The Bitcoin ledger is shared around the world, updated regularly, and transparent. It’s like an email that gets sent out saying, “Digital Wallet X gave Digital Wallet Y 5O Bitcoins, so these are Y’s Bitcoins now.” 

That exchange can be done directly—allowing bitcoiners to avoiding those troublesome Western Union remittance fees—or through third parties with access to your Bitcoins.

It sounds pretty flimsy but it works, and despite the fact that some exchanges that buy and sell Bitcoins have been robbed, the ledger itself is secure. The problem isn’t Bitcoin, says Bitcoin evangelist Anthony Di lorio.

“It’s with people trusting other third parties to hold onto their Bitcoins. The great thing about Bitcoins is you don’t have to trust anyone but yourself,” he says.

Di lorio is the founder of Decentral, a Bitcoin business accelerator that helps Bitcoin tech startups get up and running. He’s also the executive director of the Bitcoin Alliance of Canada.

You record a Bitcoin transaction in the ledger with a key, a password. If you keep your Bitcoin key where someone else can find it, they can steal it and your Bitcoins. 

That’s where new businesses like those working with Decentral come in—programmers and others creating digital wallets, more secure exchanges, and easier ways to buy and sell things with the cryptocurrency.

Making Money

Bitcoins are created on a regular schedule and awarded to “miners,” people who happened to update the ledger faster than someone else and record a series of transactions. 

But most Bitcoins are just tucked away, hoarded, according to a recent report by Forbes. This has helped drive up the value of Bitcoins, and many people holding Bitcoin treat it like a stock they are expecting to rise. 

The speculation cuts both ways: It gets people interested in owning Bitcoin, but makes it a volatile currency. 

Canada’s largest Bitcoin exchange, Cavirtex, will take that risk on for you if you want to offer Bitcoin payment at your store, however. The Calgary-based exchange guarantees the value of any Bitcoin people give you for 15 minutes—more than enough time for you to transfer your virtual currency back to good old pretend money in the bank.

Cavirtex made national headlines recently by putting six new Bitcoin teller machines (BTMs) on the streets of Toronto. Now you can put those Bitcoins in your digital wallet and exchange them for cash to buy a cheeseburger. 
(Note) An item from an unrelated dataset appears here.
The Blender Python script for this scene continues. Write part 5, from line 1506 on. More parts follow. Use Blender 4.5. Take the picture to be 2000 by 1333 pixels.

But beyond speculative hoarders and jumpy values, Bitcoin has a bigger challenge—you can’t spend it many places, and even the places that will accept it don’t see much Bitcoin business. 

If people don’t use it to buy and sell goods, or at least transfer money across the globe, then Bitcoin is money without much currency. Local Toronto businesses that accept Bitcoin told Epoch Times that it hasn’t brought in much business. 

That could be changing, though. The Wall Street Journal reported that eBay is in talks with a Bitcoin processor. And despite the fact that major online retailers like Overstock.com aren’t seeing a large percentage of Bitcoin sales, they are tapping into a new market.

“Every week it seems to be responsible for, on average, 100 new customers. It is kind of a big deal that way,” said Overstock spokesman Judd Bagley.

Online retailers are normally willing to pay in the range of $5-$20 to get a new customer.

Bagley says offering Bitcoin payment brings in about $10,000-$15,000 a day in sales, or around a quarter of one percent of sales.

It’s also cheap for new businesses to add Bitcoin as a payment option. And unlike Visa and Mastercard, Bitcoin doesn’t charge retailers that 3 percent transaction fee that helps fund your Air Miles.

Now it’s just a matter of those hoarders trading in some Bitcoin for laptops and vintage GI Joes.

If there is one major threat to Bitcoin, it’s banks, says Cavirtex VP of business development Kyle Kemper. He worries that if Bitcoin takes off, a powerful banking lobby will push to have it hyper-regulated. 

That could undermine its revolutionary potential to create a currency outside the control of banks and governments. Kember compares Bitcoin’s potential to change Canada to the railroad that bound the country together. 

“This is going to be the railroad of money.”

[This article was edited to include more information about Overstock.com’s Bitcoin business.]